**WHAT YOU SHOULD DO**
Pull out every line of the listing below where "were" appears.

**RECORDS SHOWN**
□ □ □ □ □

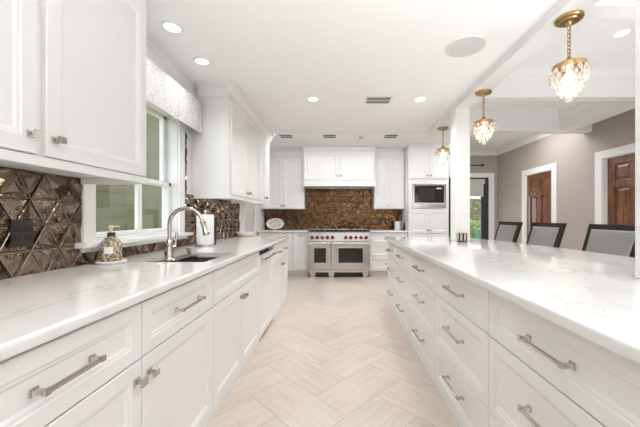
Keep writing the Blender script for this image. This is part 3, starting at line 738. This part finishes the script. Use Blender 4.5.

□ □ □ □ □

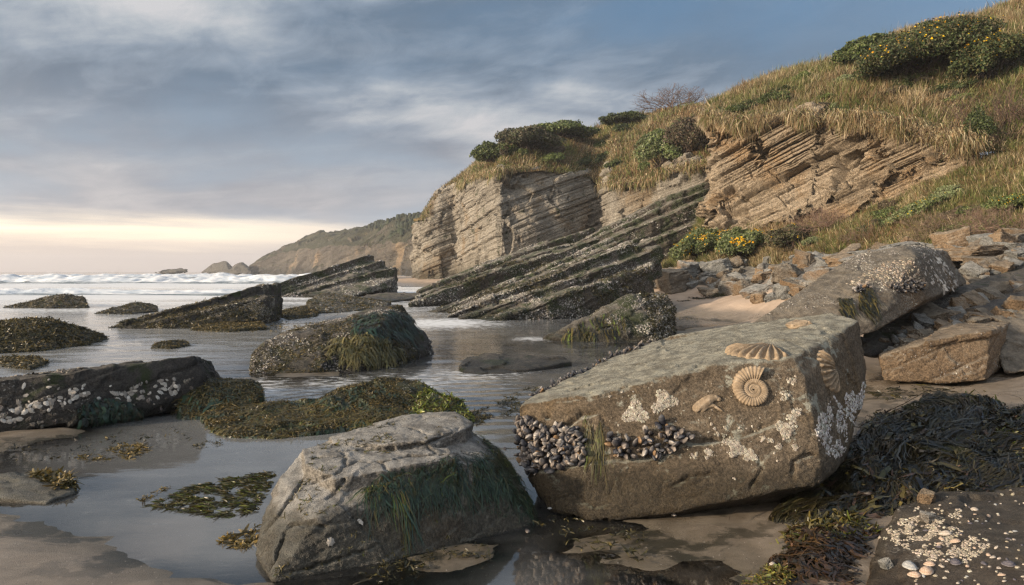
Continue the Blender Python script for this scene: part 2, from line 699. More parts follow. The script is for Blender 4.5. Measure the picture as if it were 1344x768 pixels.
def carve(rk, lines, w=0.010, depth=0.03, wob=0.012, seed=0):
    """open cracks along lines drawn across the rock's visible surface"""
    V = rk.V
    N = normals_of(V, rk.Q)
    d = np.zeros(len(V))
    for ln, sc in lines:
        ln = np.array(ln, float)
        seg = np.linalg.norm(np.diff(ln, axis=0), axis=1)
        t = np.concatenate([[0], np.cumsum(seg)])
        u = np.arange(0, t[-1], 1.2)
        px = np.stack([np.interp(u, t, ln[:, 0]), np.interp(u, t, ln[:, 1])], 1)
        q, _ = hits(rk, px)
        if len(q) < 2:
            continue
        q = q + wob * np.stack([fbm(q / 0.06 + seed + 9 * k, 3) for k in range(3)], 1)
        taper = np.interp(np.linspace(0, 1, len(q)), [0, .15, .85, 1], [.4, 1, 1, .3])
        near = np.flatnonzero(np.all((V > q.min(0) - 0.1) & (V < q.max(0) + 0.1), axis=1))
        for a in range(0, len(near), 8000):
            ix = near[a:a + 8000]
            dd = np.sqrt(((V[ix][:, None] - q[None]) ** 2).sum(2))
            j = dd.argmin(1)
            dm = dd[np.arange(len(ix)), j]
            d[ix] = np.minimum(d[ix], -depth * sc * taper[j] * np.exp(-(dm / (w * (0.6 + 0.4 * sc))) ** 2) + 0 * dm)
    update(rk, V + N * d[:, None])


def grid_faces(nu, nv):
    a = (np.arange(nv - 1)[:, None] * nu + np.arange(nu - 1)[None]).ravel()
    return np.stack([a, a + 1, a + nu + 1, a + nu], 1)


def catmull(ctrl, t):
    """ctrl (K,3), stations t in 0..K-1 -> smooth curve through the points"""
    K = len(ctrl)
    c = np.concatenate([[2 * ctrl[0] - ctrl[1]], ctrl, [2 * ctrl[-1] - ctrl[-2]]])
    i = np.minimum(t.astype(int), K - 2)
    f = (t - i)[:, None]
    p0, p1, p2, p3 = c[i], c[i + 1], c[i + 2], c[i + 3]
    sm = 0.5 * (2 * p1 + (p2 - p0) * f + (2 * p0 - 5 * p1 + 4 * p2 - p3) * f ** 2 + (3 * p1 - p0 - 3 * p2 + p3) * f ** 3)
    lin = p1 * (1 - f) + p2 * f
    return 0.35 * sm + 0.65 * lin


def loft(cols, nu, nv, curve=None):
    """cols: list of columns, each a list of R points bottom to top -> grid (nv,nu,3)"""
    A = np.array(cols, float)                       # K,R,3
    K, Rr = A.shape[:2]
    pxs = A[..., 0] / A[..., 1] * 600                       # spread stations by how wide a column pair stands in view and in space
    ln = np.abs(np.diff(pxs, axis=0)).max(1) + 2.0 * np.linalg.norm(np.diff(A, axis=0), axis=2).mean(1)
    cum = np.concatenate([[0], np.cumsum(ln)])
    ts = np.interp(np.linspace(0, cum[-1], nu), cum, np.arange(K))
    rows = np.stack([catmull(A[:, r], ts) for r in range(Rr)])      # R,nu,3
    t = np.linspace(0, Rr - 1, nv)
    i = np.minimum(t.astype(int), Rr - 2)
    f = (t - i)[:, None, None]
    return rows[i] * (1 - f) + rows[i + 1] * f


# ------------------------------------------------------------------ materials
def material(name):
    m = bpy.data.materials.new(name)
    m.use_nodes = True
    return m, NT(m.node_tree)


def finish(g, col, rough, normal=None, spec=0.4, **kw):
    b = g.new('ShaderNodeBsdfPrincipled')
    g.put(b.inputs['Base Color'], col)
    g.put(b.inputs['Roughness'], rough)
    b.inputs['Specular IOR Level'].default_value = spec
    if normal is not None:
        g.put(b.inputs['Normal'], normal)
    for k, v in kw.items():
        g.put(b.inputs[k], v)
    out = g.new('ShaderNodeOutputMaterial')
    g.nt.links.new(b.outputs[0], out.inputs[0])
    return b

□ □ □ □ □

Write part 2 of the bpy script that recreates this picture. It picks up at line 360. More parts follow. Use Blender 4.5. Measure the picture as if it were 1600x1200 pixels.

□ □ □ □ □

**TASK OUTPUT**
Continue the Blender Python script for this scene: part 2, from line 699. More parts follow. The script is for Blender 4.5. Measure the picture as if it were 1344x768 pixels.
Write part 2 of the bpy script that recreates this picture. It picks up at line 360. More parts follow. Use Blender 4.5. Measure the picture as if it were 1600x1200 pixels.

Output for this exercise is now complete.